Other quilts attest that male and female, young and old, are all one when ethnic violence pits one people against another, or when depraved governments decree the deportation or mass murder of millions of citizens.

Christine Vinh of Arlington, Va., is represented by “Forty Years after the Zero Years,” her remembrance of Cambodia’s reign of terror under the Khmer Rouge in the 1970s. It is composed of collaged, stenciled and photo transferred-imagery on fragments of burlap; these are appliqued onto a pieced background of dark-colored and rust-stained fabrics.

Harriet Cherry Cheney of Dobbs Ferry, N.Y., presents “Pogrom,” a colorful confection of fabric, yarn, plastic tubing, beads and feathers that, at first glance, looks like an innocent tangle of stuffed toys. A closer look reveals a brutal, mustachioed face near the composition’s center that lords over the confusion around him: depictions of burning houses, bloody limbs, screaming mouths, a naked breast and a curl of intestine. In this context, a gore-covered toy knife jutting from the carnage at lower right seems all too real.

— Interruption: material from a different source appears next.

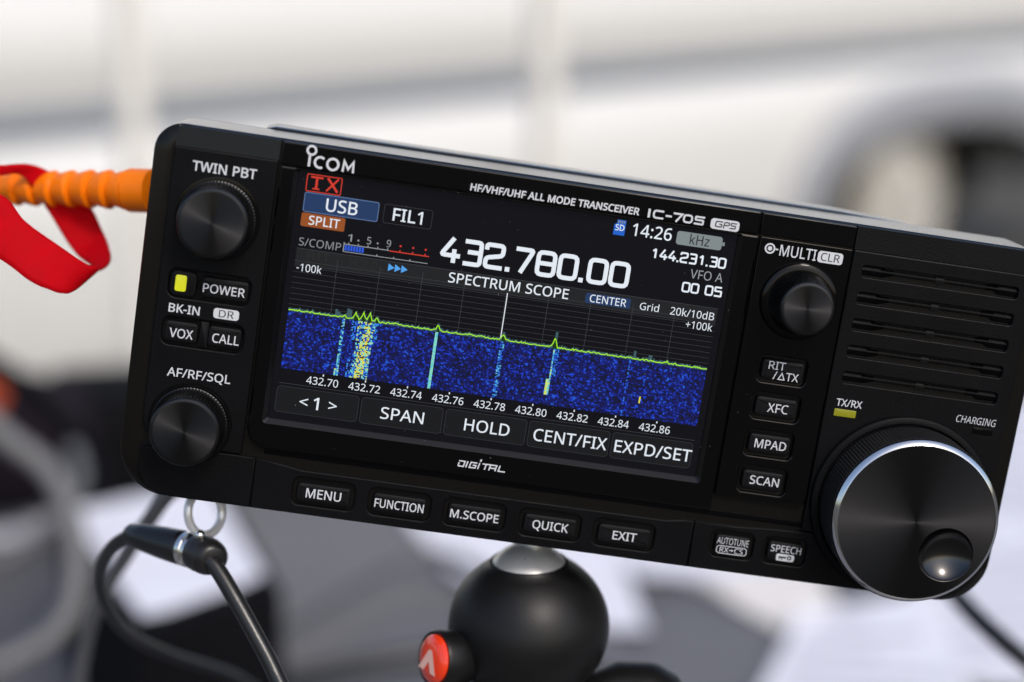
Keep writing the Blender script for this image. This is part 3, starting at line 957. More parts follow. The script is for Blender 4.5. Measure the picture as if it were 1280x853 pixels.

A few of the art quilts in Forced to Flee address environmental disasters that make refugees not only of people but of animals, too. These include the loss of homes and habitat from the massive fires, years-long droughts, rising tides and monster storms associated with a world-wide climb in earth’s temperature.

Global warming was addressed in one of the very few non-representational works in the exhibition. “Scorched Earth” by Pamela S. Burns of Martinsville, Ind., features a hand-dyed and reverse-appliquéd background material that suggests a forest of saplings lit from behind by amber fire. Atop this, a crust of scorched material lies like a pall.

In the accompanying label for the piece, Burns notes that she was inspired by wildfires in the U.S. that, between January and October 2018, laid waste to 8.1 million acres of land.

She wrote, “Trying to scorch some cheesecloth for this piece, I immediately had an out-of-control fire in my sink and needed help to extinguish it. How quickly these fires can start and spread became evident.”